What’s our reality like now? We sit in overcrowded classrooms where professors pray for students to drop out in hopes that the claustrophobic atmosphere will diminish. It is practically impossible to get into even the least desired class. Wait lists should be renamed to wait scrolls since, with unemployment growing, more and more people are hitting the books. At my school, the administration has just cut more classes and increased fees without any benefit to the student body. Awesome.

Meanwhile, paying for school is a bitch. Tuition, books, even parking passes are way overpriced. They’ve got us by the balls. It’s sort of like health care, but that’s another story. Even with student loans, most of us need jobs.

Still, I am one of the lucky ones. I have a part-time job, and I do not have any children or people to look after. But I still work way too much to study half as much as I should, and I could really use more hours. Credit-card debt piles up. And what about the parties? The binges? I don’t remember the last time I had a Friday or Saturday night off, but even if I did, I don’t have a dollar to spare. That goes to the $150 mandatory textbook that may never be cracked.

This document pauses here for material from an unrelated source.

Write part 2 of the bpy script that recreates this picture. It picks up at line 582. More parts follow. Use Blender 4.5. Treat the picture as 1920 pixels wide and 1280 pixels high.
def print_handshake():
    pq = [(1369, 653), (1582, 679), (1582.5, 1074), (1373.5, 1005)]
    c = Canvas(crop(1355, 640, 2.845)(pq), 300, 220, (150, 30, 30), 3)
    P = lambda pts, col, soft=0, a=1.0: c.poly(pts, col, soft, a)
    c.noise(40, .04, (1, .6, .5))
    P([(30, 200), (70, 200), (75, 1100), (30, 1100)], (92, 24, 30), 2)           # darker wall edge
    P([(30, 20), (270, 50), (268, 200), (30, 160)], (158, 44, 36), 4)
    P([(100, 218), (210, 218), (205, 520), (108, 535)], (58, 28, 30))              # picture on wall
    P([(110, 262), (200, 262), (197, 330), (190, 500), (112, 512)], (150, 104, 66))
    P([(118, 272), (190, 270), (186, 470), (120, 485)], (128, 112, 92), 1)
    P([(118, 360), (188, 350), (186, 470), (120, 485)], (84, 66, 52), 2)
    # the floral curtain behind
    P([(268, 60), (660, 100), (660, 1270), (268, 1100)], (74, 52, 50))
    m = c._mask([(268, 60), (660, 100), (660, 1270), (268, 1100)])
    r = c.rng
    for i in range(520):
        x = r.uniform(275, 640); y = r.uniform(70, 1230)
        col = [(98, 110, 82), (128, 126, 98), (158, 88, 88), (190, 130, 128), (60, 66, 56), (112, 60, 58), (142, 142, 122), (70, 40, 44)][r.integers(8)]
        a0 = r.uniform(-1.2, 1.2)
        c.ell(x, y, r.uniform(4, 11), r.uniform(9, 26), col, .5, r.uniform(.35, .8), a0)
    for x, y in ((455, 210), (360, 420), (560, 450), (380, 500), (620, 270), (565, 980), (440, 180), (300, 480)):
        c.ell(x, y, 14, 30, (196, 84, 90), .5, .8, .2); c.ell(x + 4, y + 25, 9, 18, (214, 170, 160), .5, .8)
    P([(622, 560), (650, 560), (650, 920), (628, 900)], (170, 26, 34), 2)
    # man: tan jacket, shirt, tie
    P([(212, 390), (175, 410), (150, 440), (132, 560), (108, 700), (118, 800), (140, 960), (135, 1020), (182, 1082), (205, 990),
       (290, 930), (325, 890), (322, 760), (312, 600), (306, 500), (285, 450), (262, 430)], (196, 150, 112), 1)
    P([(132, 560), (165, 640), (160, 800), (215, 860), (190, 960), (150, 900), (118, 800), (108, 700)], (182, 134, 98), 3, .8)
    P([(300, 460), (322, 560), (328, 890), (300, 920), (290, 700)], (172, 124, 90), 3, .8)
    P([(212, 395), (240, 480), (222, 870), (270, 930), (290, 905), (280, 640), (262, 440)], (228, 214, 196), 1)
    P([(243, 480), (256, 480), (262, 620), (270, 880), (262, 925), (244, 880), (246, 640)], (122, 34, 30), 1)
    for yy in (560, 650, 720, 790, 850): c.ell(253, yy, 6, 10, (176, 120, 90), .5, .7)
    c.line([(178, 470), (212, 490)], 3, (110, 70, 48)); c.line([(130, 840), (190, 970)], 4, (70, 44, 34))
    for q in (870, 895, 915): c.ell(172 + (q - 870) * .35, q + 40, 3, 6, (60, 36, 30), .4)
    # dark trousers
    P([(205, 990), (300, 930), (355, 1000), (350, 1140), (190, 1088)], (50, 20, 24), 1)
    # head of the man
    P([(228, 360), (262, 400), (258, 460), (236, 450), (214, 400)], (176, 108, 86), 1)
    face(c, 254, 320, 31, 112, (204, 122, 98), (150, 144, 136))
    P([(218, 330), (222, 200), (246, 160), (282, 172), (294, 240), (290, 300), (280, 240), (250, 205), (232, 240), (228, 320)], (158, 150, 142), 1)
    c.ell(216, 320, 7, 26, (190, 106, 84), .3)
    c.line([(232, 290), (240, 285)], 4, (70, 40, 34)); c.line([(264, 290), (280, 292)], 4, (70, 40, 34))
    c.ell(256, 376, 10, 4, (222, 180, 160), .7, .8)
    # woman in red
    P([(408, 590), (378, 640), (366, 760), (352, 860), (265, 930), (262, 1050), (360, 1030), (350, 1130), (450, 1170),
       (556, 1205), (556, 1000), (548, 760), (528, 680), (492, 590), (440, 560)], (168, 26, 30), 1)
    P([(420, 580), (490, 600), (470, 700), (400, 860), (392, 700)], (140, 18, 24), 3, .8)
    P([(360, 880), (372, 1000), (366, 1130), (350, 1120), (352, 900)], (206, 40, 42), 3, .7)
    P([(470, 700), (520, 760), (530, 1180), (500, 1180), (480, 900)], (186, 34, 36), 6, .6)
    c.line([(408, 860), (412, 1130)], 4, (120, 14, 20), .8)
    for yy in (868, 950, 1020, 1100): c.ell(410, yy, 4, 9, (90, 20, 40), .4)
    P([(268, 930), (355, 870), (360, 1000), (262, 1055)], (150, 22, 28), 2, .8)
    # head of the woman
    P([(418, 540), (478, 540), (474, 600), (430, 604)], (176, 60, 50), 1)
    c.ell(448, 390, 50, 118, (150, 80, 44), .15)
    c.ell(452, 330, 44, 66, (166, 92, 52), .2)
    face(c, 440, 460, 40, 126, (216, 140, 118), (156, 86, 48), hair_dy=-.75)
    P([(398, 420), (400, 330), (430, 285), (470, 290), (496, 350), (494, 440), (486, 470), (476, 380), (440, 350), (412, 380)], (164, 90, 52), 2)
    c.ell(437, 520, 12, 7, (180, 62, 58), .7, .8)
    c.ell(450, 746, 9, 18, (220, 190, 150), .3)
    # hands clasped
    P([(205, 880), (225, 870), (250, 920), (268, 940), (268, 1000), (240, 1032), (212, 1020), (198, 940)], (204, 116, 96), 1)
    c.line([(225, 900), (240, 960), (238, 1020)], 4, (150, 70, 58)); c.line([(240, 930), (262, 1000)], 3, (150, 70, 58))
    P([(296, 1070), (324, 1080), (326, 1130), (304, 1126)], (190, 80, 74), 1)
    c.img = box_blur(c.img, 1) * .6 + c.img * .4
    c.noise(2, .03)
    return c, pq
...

This isn’t a list of complaints, it’s more like a cry of confusion. I’ve overheard my elders say that the college experience has always been this way, but I find that hard to imagine. For the normal student with a middle-class background, times have certainly changed. My eldest brother, who is 13 years my senior, had a completely different college experience than the one I am currently stuck in—and we come from the exact same womb.

But what are we to do? If we don’t go with the system, our résumés have holes and we must endure cutthroat competition for the most simple-skilled jobs. If we do go with the system, we face four or five years busting our butts only to receive 10 to 15 years of debt to pay off later. Also a somewhat enlightened mind—but is that really of use anymore?

I couldn’t wait for college, and now I can’t wait for it to be over.

President Barack Obama promised change. If it is coming, it will be an extremely long process. Much longer than by the end of my college career. I’m not sure how, but we need to make sure that our kids don’t have to go through this, too. Let’s bring back the togas and the beer pong and the easygoing aspect of college so that the next generation can learn without so much pressure.